Che dire, sudata, senza voce e felice, un'ora e tre quarti di giubilo. Non credevo sarei mai più riuscita a sentire i Big Country in concerto, ed invece, eccoci qui, a recensire una serata memorabile, un'emozione fortissima, pari a quella del 1986. La scelta dei pezzi suonati è stata favolosa: tutti i brani più vecchi e significativi ottimamente interpretati da un Mike Peters in stato di grazia.

Sì, ce l'ha fatta. I Big Country avevano pensato di non suonare più insieme dopo la morte di Stuart, poi per un po' si sono esibiti con Tony Butler come ottimo cantante e, quest'anno, grazie a Bruce Watson (che ha partecipato ad un evento organizzato da Mike Peters) abbiamo avuto un ottimo guest lead vocalist in MP. Che ricordiamoci, ha appena superato una dura lotta contro il cancro. E da allora, si è tuffato in una marea di attività, dalla fondazione Love Hope Strength che si occupa di raccogliere fondi e incentivare la donazione del midollo, oltre ai meravigliosi concerti post trekking sulle maggiori montagne del globo.

Scrivendo la recensione sto riascoltando il concerto (grazie all'organizzazione che, in collaborazione con simfylive mette a disposizione dei fans a fine evento una chiavetta con la registrazione del live) ed il batticuore continua. Un'esperienza meravigliosa, da ripetere ancora, e ancora, e ancora.

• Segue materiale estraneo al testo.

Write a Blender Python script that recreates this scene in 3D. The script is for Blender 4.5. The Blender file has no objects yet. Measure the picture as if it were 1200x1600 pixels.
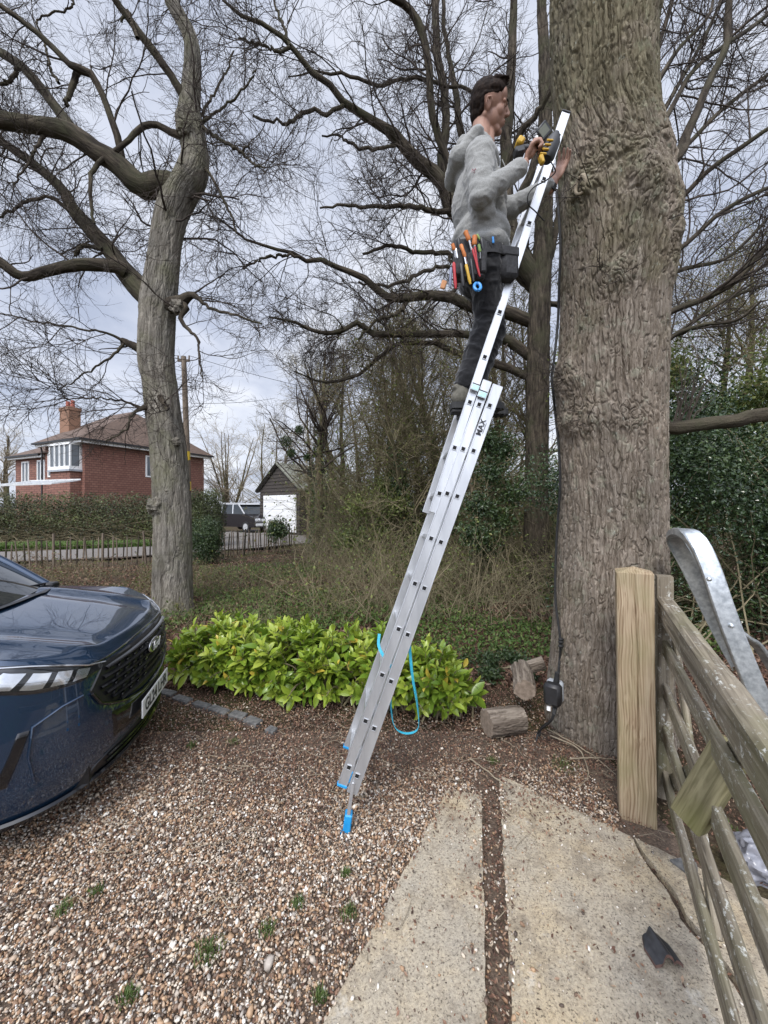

I Big Country sono dei grandi musicisti, che hanno sviluppato tecniche nuove e particolari di utilizzare gli strumenti (primo su tutti l'utilizzo dell'e-bow, l'archetto elettrico, che da' l'inconfondibile suono scozzese alle ballate classiche) e sanno ancora creare quella "certain chemistry" dei primissimi anni '80. E Mike Peters è un grande cantante, con un gran cuore ed un'umiltà che pochi sanno dimostrare, chiedendo più volte scusa per non essere all'altezza di "quel ragazzo". 

...per chi volesse, nuove date in arrivo in primavera!